Inside, the office resembled any small grassroots campaign effort. The room was filled with an eclectic collection of tables and chairs and a few old couches. The walls were plastered with signs, cutouts, and canvassing guides.

“O'MALLEY” was written in glittering, christmas light adorned letters, though the M was unhinged and dangling off the wall.

Also inside were about ten people, some permanent members of the campaign, some volunteers, and all of them enthusiastic about their candidate, Democratic Governor Martin O’Malley of Maryland. My fellow intern Rhea, who will also be blogging about her experience, and I spent the day phone banking.

Phone banking is one of those things that you dread until you actually start doing it. I made close to one hundred calls today, and in the end I managed to reach about seven people.

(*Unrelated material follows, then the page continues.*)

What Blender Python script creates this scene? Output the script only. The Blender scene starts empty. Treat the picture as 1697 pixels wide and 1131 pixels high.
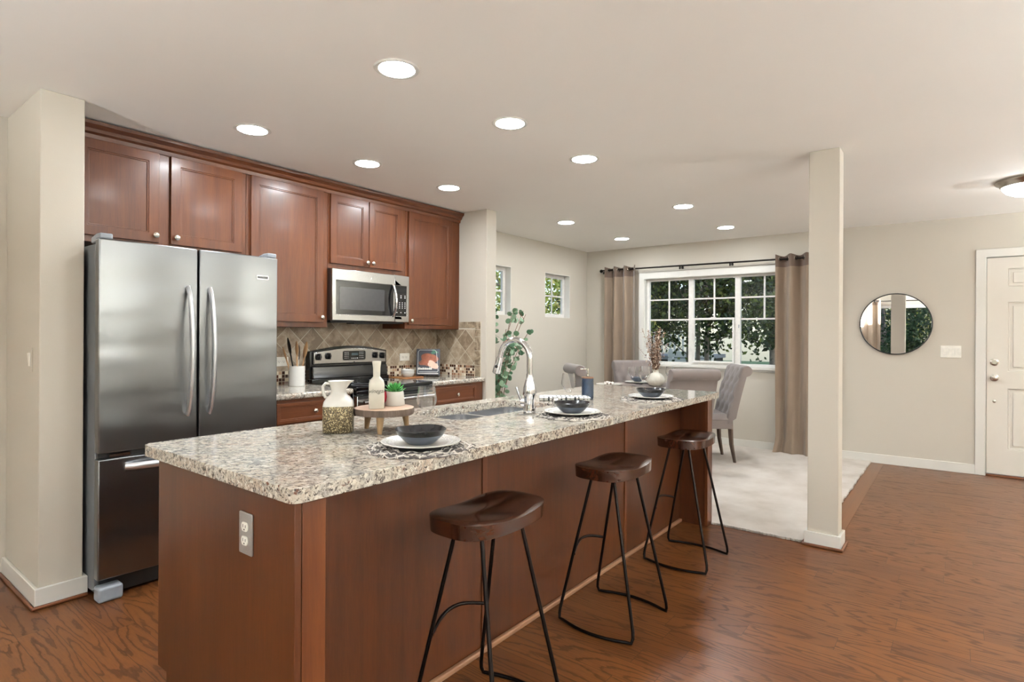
import bpy, bmesh, math, random
from mathutils import Vector, Matrix, noise
from mathutils.geometry import tessellate_polygon
C = bpy.context.scene
COL = C.collection
PI = math.pi
rnd = random.Random(7)

# ------------------------------------------------------------------ camera, sky, exposure
F, H, YAW, ROLL = 950.0, 1.30, math.atan(737/950.0), math.radians(0.3)
fw = Vector((math.cos(YAW), math.sin(YAW), 0)); rt = Vector((math.sin(YAW), -math.cos(YAW), 0)); up = Vector((0, 0, 1))
R2 = rt*math.cos(ROLL) + up*math.sin(ROLL); U2 = up*math.cos(ROLL) - rt*math.sin(ROLL)
cd = bpy.data.cameras.new('camera'); cam = bpy.data.objects.new('camera', cd); COL.objects.link(cam)
cd.sensor_width = 36; cd.sensor_fit = 'HORIZONTAL'; cd.lens = F/1697*36; cd.shift_y = -9.5/1697; cd.clip_start = 0.05
Mc = Matrix((R2, U2, -fw)).transposed().to_4x4(); Mc.translation = (0, 0, H)
cam.matrix_world = Mc
C.camera = cam

w = bpy.data.worlds.new('world'); C.world = w; w.use_nodes = True
nt = w.node_tree; nt.nodes.clear()
sky = nt.nodes.new('ShaderNodeTexSky'); sky.sky_type = 'NISHITA'; sky.sun_disc = False
sky.sun_elevation = math.radians(48); sky.sun_rotation = math.radians(200); sky.air_density = 1.0; sky.dust_density = 1.2
bgn = nt.nodes.new('ShaderNodeBackground'); bgn.inputs['Strength'].default_value = 0.27
on = nt.nodes.new('ShaderNodeOutputWorld')
nt.links.new(sky.outputs[0], bgn.inputs[0]); nt.links.new(bgn.outputs[0], on.inputs[0])
CAN_POWER = 165.0     # emission of the recessed lamp diffusers
DOME_POWER = 16.0
vs = C.view_settings
vs.view_transform = 'Standard'; vs.look = 'None'; vs.gamma = 1.0; vs.use_curve_mapping = False; vs.exposure = 0.58

# ------------------------------------------------------------------ materials
def srgb(r, g, b):
    f = lambda c: (c/255/12.92) if c/255 <= .04045 else ((c/255+.055)/1.055)**2.4
    return (f(r), f(g), f(b), 1)
class NT:
    def __init__(s, name):
        s.m = bpy.data.materials.new(name); s.m.use_nodes = True; s.t = s.m.node_tree
        s.b = s.t.nodes['Principled BSDF']; s.tc = None
    def n(s, typ, **kw):
        o = s.t.nodes.new(typ)
        for k, v in kw.items(): setattr(o, k, v)
        return o
    def l(s, a, b): s.t.links.new(a, b)
    def co(s, scale=(1, 1, 1), rot=(0, 0, 0), loc=(0, 0, 0)):
        if not s.tc: s.tc = s.n('ShaderNodeTexCoord')
        mp = s.n('ShaderNodeMapping'); mp.inputs['Scale'].default_value = scale
        mp.inputs['Rotation'].default_value = rot; mp.inputs['Location'].default_value = loc
        s.l(s.tc.outputs['Object'], mp.inputs['Vector']); return mp.outputs[0]
    def noise(s, vec, scale, detail=3, rough=.55, dist=0):
        o = s.n('ShaderNodeTexNoise'); o.inputs['Scale'].default_value = scale; o.inputs['Detail'].default_value = detail
        o.inputs['Roughness'].default_value = rough; o.inputs['Distortion'].default_value = dist
        if vec is not None: s.l(vec, o.inputs['Vector'])
        return o.outputs['Fac']
    def ramp(s, fac, stops, interp='LINEAR'):
        o = s.n('ShaderNodeValToRGB'); cr = o.color_ramp; cr.interpolation = interp
        while len(cr.elements) < len(stops): cr.elements.new(.5)
        for e, (p, c) in zip(cr.elements, stops):
            e.position = p; e.color = c if len(c) == 4 else (*c, 1)
        s.l(fac, o.inputs[0]); return o.outputs[0]
    def math(s, op, a, b=None, c=None):
        o = s.n('ShaderNodeMath', operation=op)
        for i, v in enumerate((a, b, c)):
            if v is None: continue
            if isinstance(v, (int, float)): o.inputs[i].default_value = v
            else: s.l(v, o.inputs[i])
        return o.outputs[0]
    def mix(s, fac, a, b, mode='MIX'):
        o = s.n('ShaderNodeMix', data_type='RGBA', blend_type=mode)
        for i, v in ((0, fac), (6, a), (7, b)):
            if isinstance(v, (int, float)): o.inputs[i].default_value = v
            elif isinstance(v, tuple): o.inputs[i].default_value = v if len(v) == 4 else (*v, 1)
            else: s.l(v, o.inputs[i])
        return o.outputs[2]
    def bump(s, h, strength=.2, dist=.01):
        o = s.n('ShaderNodeBump'); o.inputs['Strength'].default_value = strength; o.inputs['Distance'].default_value = dist
        s.l(h, o.inputs['Height']); s.l(o.outputs[0], s.b.inputs['Normal'])
    def set(s, base=None, rough=None, metal=None, **kw):
        for k, v in (('Base Color', base), ('Roughness', rough), ('Metallic', metal), *[(a.replace('_', ' '), b) for a, b in kw.items()]):
            if v is None: continue
            if isinstance(v, (int, float)): s.b.inputs[k].default_value = v
            elif isinstance(v, tuple): s.b.inputs[k].default_value = v if len(v) == 4 else (*v, 1)
            else: s.l(v, s.b.inputs[k])
        return s.m

def plain(name, col, rough=.5, metal=0, var=.06, scale=30, **kw):
    n = NT(name); c = srgb(*col)
    f = n.noise(n.co(), scale, 3)
    d = tuple(x*(1-var) for x in c[:3]); h = tuple(min(1, x*(1+var)) for x in c[:3])
    return n.set(n.ramp(f, [(.3, d), (.7, h)]), rough, metal, **kw)

def paint(name, col, rough=.6, bumps=.12):
    n = NT(name); v = n.co(); c = srgb(*col)
    f = n.noise(v, 1.2, 2)
    n.bump(n.noise(v, 260, 2, .6), bumps, .002)
    return n.set(n.ramp(f, [(.3, tuple(x*.975 for x in c[:3])), (.7, c)]), rough)

def wood(name, dark, mid, light, rough=.3, axis='z', scale=1.0, coat=.0, streak=1.0):
    n = NT(name)
    sc = {'z': (14, 14, .9), 'x': (.9, 14, 14), 'y': (14, .9, 14)}[axis]
    sc = tuple(q*scale for q in sc)
    v = n.co(sc)
    a = n.noise(v, 1.0, 5, .6, .6)
    fine = n.noise(n.co(tuple(q*9 for q in sc)), 1.0, 4, .7)
    big = n.noise(n.co((1.3, 1.3, .5)), 2.0, 2)
    f = n.math('ADD', n.math('MULTIPLY', a, .55*streak), n.math('MULTIPLY', fine, .30))
    f = n.math('ADD', f, n.math('MULTIPLY', big, .35))
    col = n.ramp(f, [(.38, srgb(*dark)), (.58, srgb(*mid)), (.8, srgb(*light))])
    n.bump(fine, .06, .002)
    return n.set(col, rough, 0, Coat_Weight=coat, Coat_Roughness=.15, Specular_IOR_Level=.38)

def metal(name, col, rough, brushed=None, wav=0.0):
    n = NT(name); c = srgb(*col)
    if brushed:
        f = n.noise(n.co(brushed), 1.0, 2, .5)
        r = n.math('ADD', n.math('MULTIPLY', f, .03), rough-.015)
        base = n.ramp(f, [(.3, tuple(x*.99 for x in c[:3])), (.7, c)])
    else: r, base = rough, c
    if wav:
        n.bump(n.noise(n.co((.8, .8, 2.6)), 1.6, 1, .4), wav, .05)
    return n.set(base, r, 1.0)

def thin_glass(name, tint=(1, 1, 1), refl=.08, edge=.35):
    n = NT(name); t = n.t; t.nodes.remove(n.b)
    tr = n.n('ShaderNodeBsdfTransparent'); tr.inputs[0].default_value = (*tint, 1)
    gl = n.n('ShaderNodeBsdfGlossy'); gl.inputs['Roughness'].default_value = .02
    lw = n.n('ShaderNodeLayerWeight'); lw.inputs[0].default_value = .5
    f = n.math('ADD', n.math('MULTIPLY', n.math('POWER', lw.outputs['Facing'], 2.5), edge), refl)
    mx = n.n('ShaderNodeMixShader'); n.l(f, mx.inputs[0]); n.l(tr.outputs[0], mx.inputs[1]); n.l(gl.outputs[0], mx.inputs[2])
    out = [x for x in t.nodes if x.type == 'OUTPUT_MATERIAL'][0]; n.l(mx.outputs[0], out.inputs[0])
    return n.m

def emit(name, col, s):
    n = NT(name); n.set((.8, .8, .8), .5); n.b.inputs['Emission Color'].default_value = (*col, 1); n.b.inputs['Emission Strength'].default_value = s
    return n.m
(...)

I only actually talked to one woman, and I believe we both learned a lot from each other.

She explained to me why she was a Hilary Clinton supporter and talked to me about how dissatisfied she was with America’s polarized and stagnant political system. She was losing faith and felt that political strength was necessary to accomplish anything, which she believed Hilary possessed.

After she was finished venting to me, I couldn’t disagree with her. In fact, it felt insincere to leap into campaign rhetoric at that moment and dismiss the very real frustration she had expressed. I felt her pain, I was also frustrated.

But our conversation had made me less so. It inspired me. We were both involved in and begging to fix a system that was broken. I gave her my pitch for O’Malley, I asked her to reconsider my candidate and by the end of our talk she agreed that he was a good idea. Apparently I had inspired her, too.

Even breaking through with just one voter was thrilling. O’Malley might not have the big ad buys, massive rallies, or campaign funds that the other democratic candidates have, but looking around at the people I was working alongside today I could tell that he has genuine support.

No one chooses the underdog unless they’re completely determined. If I could return to the office each day and have a connection with even one voter, it would make my experience on this campaign completely worth it.

-- Emma Whitford is a St. Olaf sophomore from Middleton, Wis., majoring in Political Science. She is in New Hampshire as part of a St. Olaf political science class studying the presidential election.